UNWRAPPED: The Truth about Supermarket Plastics

Supermarkets in Australia are a $130 billion industry and responsible for supplying the majority of household plastic packaging. The Australian Marine Conservation Society and the Boomerang Alliance have audited plastic use in our supermarkets and released a first audit on their performance.

We used publicly available data and then followed up with specific questions directly to the supermarkets. We focussed on the big three (Woolworths, Coles and ALDI) with a watching brief on Metcash (IGA/Foodland).

Based on our assessments ALDI leads the way in the Australian market, achieving the highest score in 2023. We note that all our supermarkets still have a long way to go before they are any way near world's best practice, something we think should be the goal.

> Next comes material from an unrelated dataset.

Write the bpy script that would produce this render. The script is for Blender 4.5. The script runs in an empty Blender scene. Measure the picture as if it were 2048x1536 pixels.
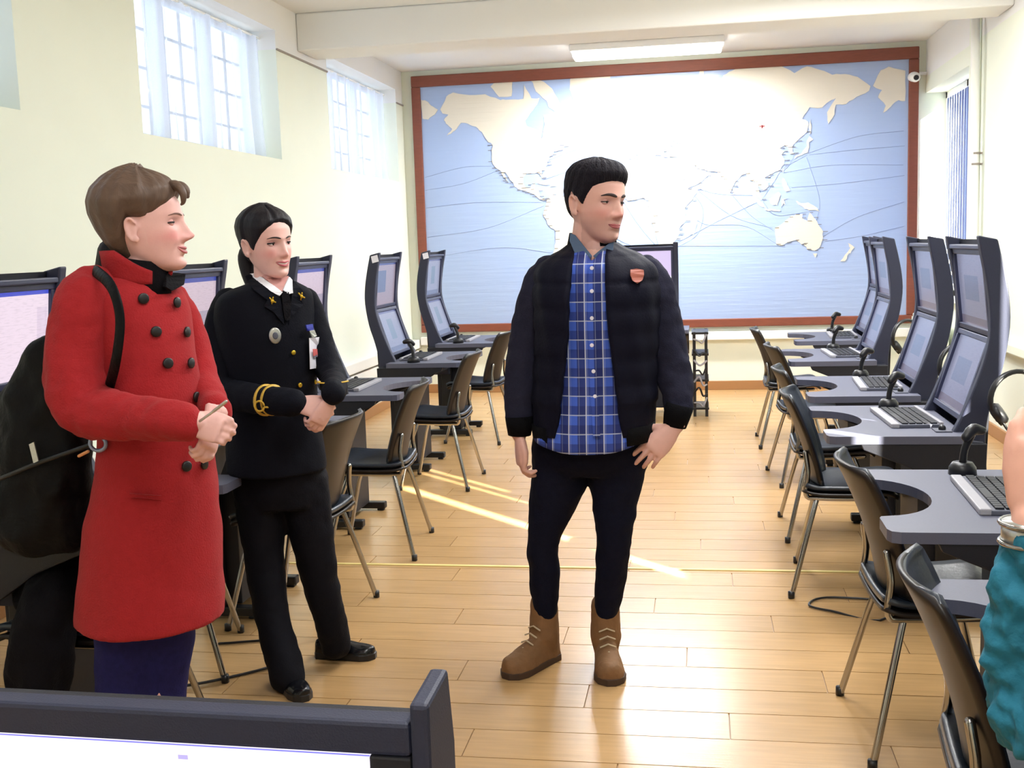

A big thank you to all our citizen investigators for conducting their own surveys. The data was captured in the report. We plan for this to be an annual audit.


  • Most supermarkets are not transparent about their plastic footprint.

  • Reuse and refill systems need to be scaled up urgently, to provide consumers with cost comparative options without unnecessary plastic packaging

  • Leading supermarkets are not prioritising removal of plastic, over-relying on false solutions such as 'lightweighting' - making packaging lighter to claim plastic reductions.

  • Loose fresh produce is frequently more expensive than plastic-packed produce, pushing consumers towards unnecessary plastic packaging, and penalises those who try to reduce their plastic consumption in a cost-of-living crisis.

  • Supplier packaging guidelines are rarely enforced, allowing suppliers to use whatever packaging option is cheapest or easiest to print marketing material onto.

  • Recycling and recycled content was the worst performing area of all assessed categories. In spite of the message coming from Australian supermarkets, little real progress has been made on increasing the recycled content in plastic packaging, diminishing recycling efforts and the vision of creating a circular economy for plastics in Australia.